Greenlight Capital, led by David Einhorn, is a hedge fund whose “activity in the investment markets is well known and closely watched by other traders and investment advisors.” In the complaint, Greenlight describes how it develops its investment strategies “at considerable expense,” and how it must keep this information confidential, since disclosure of its investment strategies could move the market.

In November 2013, Greenlight was building an equity position in Micron Technologies. This information was not public knowledge. On November 14, 2013, a writer on the seekingalpha.com website, writing under a pseudonym, disclosed Greenlight’s intentions regarding Micron. As a result, Micron’s share prices rose immediately. Greenlight now needs the writer’s identity, so that it can sue him or her for misappropriating trade secrets.

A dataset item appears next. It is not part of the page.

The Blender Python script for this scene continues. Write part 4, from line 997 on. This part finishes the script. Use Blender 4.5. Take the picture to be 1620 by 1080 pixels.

In a New York Times article discussing this lawsuit, high-profile First Amendment lawyer Floyd Abrams offered thoughts on how the suit implicated constitutional issues:

Floyd Abrams, a First Amendment lawyer with Cahill Gordon & Reindel, said there might be reasons for a judge to compel an anonymous blogger to be identified in a libel case. But he said there weren’t many good reasons for doing so in what would appear to be a largely commercial dispute. “There is a serious First Amendment issue here,” Mr. Abrams said. “He will have a pretty tough job persuading a judge.”

While Floyd Abrams has forgotten more about the First Amendment than I’ve ever known, his position strikes me as off point. Laws prohibiting trade-secret misappropriation by definition restrict speech. Essentially, the Uniform Trade Secrets Act* recognizes that, for example, if you obtain a trade secret you know was acquired by improper means, you are not permitted to disclose that information. Allowing someone to hide behind an online pseudonym could render these laws ineffective.

There are other interesting issues in this case. For example, Greenlight says it takes the following measures to protect this confidential information:

Greenlight’s employees are required pursuant to both firm policy and their employment agreements to keep information regarding Greenlight’s non-public investment strategies confidential. In addition, Greenlight’s prime brokers and custodians are required by confidentiality agreements and other duties to Greenlight to keep non-public information concerning Greenlight’s securities positions confidential.

Later, it notes that at the time seekingalpha.com published the post, “the only persons who lawfully possessed information regarding Greenlight’s position in Micron were persons with a contractual, fiduciary, or other duty to maintain the confidentiality of Greenlight’s position: Greenlight’s employees, counsel, prime and executing brokers and other agents.”

It’s not possible to tell from the complaint whether all of Greenlight’s employees, brokers, and agents are required to sign a confidentiality agreement. If not, Greenlight has a major gap in its confidentiality protections that could undermine its misappropriation claims — the defendant could argue that Greenlight did not reasonably protect its proprietary information. As I’ve discussed often before, it is critical to make sure that all employees, vendors, etc. with access to confidential or proprietary information sign agreements that, at a minimum, require them to keep this information confidential.

*Greenlight filed the case in New York, which is one of the few states that has not adopted some form of the UTSA.